Hüseyin Kıran içerikte olduğu kadar biçimde de normları alt üst ediyor. İktidarla hesaplaşmasını edebiyat patikasının kıvrımlarında incelikle yapan Kıran’a bu kıvraklığı sağlayan incelikle ördüğü katmanlı dili ve kendine has üslubu. Yer yer mektup-anlatımından faydalanılan kitaptaki metinler çoğunlukla birinci tekil şahısla yazılmış. Noktalama işaretleri oldukça tasarruflu kullanılmış. Ancak tüm devrimciliğine karşın bu noksanlığın ve upuzun cümlelerin yer yer metinden kopmaya yol açtığını söylemek mümkün. Her ne kadar akıcı ve masalsı bir bütünlüğe sahip olsa da, bir süre sonra dikkat dağılınca insanın gözleri biraz virgül, birkaç da nokta arıyor.
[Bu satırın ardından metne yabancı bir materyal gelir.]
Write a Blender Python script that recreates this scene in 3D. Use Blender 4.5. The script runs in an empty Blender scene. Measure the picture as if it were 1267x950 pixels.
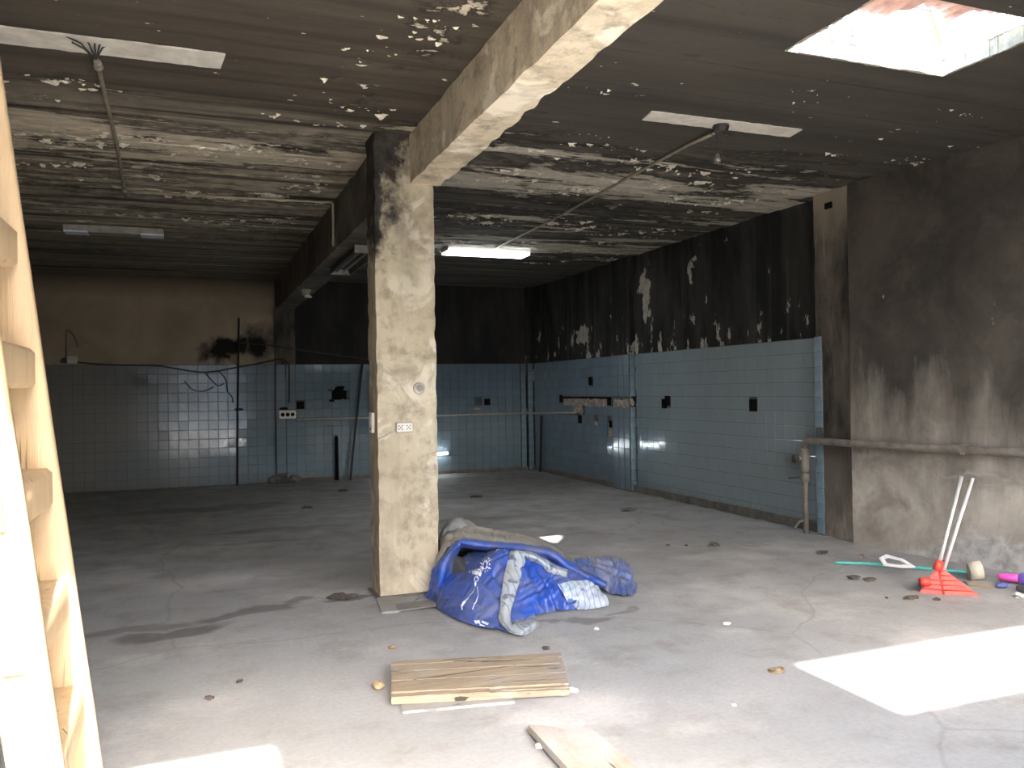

Kıran bir söyleşisinde söylediği şu söze çok katılıyorum: “Yeryüzünün yüzüne karşı, bir şarjör mermi boşaltmıyorsa bir yazar, hiçbir iş yapmıyor demektir.” “Dağ Yolunda Karanlık Birikiyor”, edebiyat patikasından sapmadan alegorik niteliğiyle bir fabl’ı andıran ancak tam da bugünümüze ve aslında daha geniş çerçevede iktidarın sosyolojisine ayna tutan 96 sayfalık dev bir roman olarak okunmayı hak ediyor. Hüseyin Kıran tam da bu doğrultuda insanın kendi doğası üzerine düşünmeye itiyor okuru.
Künye: Dağ Yolunda Karanlık Birikiyor, Hüseyin Kıran, Sel Yayınları, 2016, 96 sayfa.